GOAL: Reproduce the listing below exactly, beginning with its first line and ending with the line that holds "sun.location = (20, -20, 40)"; pictures are not part of the copy.

SUPPLIED INFORMATION:
....
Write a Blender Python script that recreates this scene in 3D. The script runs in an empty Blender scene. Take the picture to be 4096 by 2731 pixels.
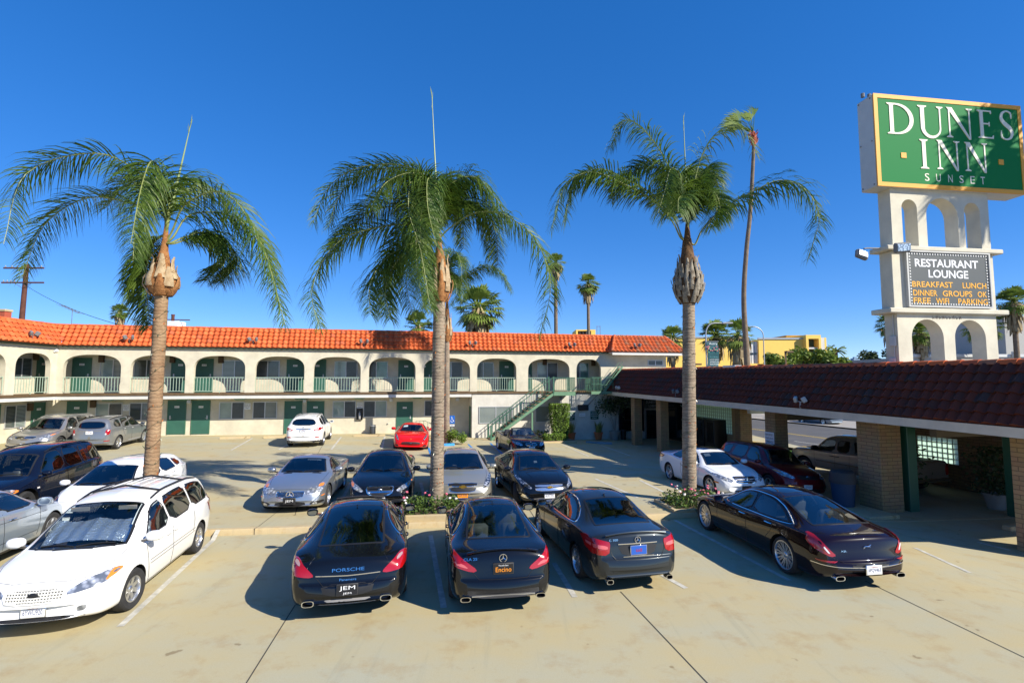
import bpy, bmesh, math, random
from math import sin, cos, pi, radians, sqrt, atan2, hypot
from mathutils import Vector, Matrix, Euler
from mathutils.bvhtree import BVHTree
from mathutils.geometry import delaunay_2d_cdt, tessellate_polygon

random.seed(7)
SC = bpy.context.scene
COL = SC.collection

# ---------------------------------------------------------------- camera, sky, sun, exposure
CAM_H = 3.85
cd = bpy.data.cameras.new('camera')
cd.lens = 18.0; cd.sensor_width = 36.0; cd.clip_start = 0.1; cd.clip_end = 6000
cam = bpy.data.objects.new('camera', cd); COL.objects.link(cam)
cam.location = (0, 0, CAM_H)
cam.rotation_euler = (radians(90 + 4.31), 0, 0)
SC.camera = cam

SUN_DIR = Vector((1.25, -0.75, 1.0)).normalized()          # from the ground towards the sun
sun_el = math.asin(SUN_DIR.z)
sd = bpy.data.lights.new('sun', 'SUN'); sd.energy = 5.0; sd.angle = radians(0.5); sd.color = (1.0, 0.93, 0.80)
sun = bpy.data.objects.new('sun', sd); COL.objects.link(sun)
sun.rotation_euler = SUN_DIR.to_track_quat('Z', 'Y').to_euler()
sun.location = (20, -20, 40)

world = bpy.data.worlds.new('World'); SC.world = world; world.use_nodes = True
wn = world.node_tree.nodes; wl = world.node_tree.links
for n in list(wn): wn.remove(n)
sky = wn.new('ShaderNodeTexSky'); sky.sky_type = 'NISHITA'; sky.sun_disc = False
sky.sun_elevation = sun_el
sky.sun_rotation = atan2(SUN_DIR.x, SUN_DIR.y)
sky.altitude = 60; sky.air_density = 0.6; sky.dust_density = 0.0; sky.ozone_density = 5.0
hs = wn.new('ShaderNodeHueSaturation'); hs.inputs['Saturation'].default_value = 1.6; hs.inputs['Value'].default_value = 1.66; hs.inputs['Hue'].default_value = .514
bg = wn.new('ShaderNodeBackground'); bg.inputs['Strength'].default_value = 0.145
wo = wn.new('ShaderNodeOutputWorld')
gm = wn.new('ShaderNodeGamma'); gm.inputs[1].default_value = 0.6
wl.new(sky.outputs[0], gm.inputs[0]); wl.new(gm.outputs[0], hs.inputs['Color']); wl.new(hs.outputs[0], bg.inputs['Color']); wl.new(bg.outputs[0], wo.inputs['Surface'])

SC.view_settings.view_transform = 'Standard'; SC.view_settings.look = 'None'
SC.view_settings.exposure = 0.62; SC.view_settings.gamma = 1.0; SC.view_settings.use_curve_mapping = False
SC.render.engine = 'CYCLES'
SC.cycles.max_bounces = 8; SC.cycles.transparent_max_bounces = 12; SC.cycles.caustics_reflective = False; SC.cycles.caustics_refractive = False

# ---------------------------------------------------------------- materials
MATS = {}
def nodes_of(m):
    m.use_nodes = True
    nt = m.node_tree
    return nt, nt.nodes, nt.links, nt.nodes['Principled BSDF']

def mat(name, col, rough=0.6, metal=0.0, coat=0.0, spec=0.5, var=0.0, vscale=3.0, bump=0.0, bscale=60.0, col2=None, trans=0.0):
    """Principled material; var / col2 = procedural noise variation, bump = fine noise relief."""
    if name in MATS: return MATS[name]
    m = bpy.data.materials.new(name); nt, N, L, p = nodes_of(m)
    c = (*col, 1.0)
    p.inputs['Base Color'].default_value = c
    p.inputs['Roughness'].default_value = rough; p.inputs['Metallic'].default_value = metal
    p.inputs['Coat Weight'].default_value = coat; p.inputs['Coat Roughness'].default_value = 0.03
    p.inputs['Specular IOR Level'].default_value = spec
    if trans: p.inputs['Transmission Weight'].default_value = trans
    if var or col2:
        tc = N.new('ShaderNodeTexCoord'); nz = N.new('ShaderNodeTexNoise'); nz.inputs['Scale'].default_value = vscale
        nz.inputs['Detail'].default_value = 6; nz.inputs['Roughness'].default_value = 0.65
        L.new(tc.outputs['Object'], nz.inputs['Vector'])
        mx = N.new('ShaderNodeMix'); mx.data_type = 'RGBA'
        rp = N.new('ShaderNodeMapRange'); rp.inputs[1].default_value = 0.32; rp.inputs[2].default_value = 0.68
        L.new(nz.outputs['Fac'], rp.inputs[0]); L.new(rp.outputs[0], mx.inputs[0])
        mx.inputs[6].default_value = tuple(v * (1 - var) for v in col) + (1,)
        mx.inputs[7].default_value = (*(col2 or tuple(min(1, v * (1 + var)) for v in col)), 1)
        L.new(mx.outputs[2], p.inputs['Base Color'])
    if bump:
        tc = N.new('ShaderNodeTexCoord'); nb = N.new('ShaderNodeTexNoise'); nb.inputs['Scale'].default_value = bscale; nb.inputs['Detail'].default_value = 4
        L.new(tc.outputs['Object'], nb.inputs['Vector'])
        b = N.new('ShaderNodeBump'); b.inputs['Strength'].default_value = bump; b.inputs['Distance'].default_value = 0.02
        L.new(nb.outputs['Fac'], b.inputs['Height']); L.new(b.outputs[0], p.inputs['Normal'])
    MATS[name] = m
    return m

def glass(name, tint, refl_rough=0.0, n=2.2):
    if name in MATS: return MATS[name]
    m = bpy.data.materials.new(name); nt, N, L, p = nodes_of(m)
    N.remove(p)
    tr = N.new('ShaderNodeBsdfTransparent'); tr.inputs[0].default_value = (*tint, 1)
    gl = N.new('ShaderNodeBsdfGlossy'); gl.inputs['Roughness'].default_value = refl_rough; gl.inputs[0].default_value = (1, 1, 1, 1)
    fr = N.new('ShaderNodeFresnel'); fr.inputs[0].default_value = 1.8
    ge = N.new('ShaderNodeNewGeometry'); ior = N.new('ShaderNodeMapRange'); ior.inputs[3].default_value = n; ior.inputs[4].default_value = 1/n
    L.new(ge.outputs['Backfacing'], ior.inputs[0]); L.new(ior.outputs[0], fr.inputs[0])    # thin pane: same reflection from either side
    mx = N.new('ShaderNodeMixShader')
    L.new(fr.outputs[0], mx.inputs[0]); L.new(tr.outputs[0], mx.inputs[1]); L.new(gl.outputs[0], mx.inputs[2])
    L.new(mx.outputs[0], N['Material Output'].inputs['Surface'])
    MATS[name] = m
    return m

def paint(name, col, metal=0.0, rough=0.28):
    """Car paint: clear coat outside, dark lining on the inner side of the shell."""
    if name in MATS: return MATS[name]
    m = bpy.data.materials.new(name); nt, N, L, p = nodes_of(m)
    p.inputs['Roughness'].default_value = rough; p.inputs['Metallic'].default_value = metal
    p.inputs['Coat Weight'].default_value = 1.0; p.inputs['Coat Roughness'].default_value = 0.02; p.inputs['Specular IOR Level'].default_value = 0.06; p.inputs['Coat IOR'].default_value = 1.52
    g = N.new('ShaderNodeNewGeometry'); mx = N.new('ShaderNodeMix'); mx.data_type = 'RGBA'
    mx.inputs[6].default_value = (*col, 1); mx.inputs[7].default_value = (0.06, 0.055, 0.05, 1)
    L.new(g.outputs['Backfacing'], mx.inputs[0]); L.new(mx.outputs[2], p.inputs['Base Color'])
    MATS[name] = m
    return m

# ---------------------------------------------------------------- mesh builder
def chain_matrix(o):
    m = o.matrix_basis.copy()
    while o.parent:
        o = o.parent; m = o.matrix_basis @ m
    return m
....
CORRECT RESULT:
Write a Blender Python script that recreates this scene in 3D. The script runs in an empty Blender scene. Take the picture to be 4096 by 2731 pixels.
import bpy, bmesh, math, random
from math import sin, cos, pi, radians, sqrt, atan2, hypot
from mathutils import Vector, Matrix, Euler
from mathutils.bvhtree import BVHTree
from mathutils.geometry import delaunay_2d_cdt, tessellate_polygon

random.seed(7)
SC = bpy.context.scene
COL = SC.collection

# ---------------------------------------------------------------- camera, sky, sun, exposure
CAM_H = 3.85
cd = bpy.data.cameras.new('camera')
cd.lens = 18.0; cd.sensor_width = 36.0; cd.clip_start = 0.1; cd.clip_end = 6000
cam = bpy.data.objects.new('camera', cd); COL.objects.link(cam)
cam.location = (0, 0, CAM_H)
cam.rotation_euler = (radians(90 + 4.31), 0, 0)
SC.camera = cam

SUN_DIR = Vector((1.25, -0.75, 1.0)).normalized()          # from the ground towards the sun
sun_el = math.asin(SUN_DIR.z)
sd = bpy.data.lights.new('sun', 'SUN'); sd.energy = 5.0; sd.angle = radians(0.5); sd.color = (1.0, 0.93, 0.80)
sun = bpy.data.objects.new('sun', sd); COL.objects.link(sun)
sun.rotation_euler = SUN_DIR.to_track_quat('Z', 'Y').to_euler()
sun.location = (20, -20, 40)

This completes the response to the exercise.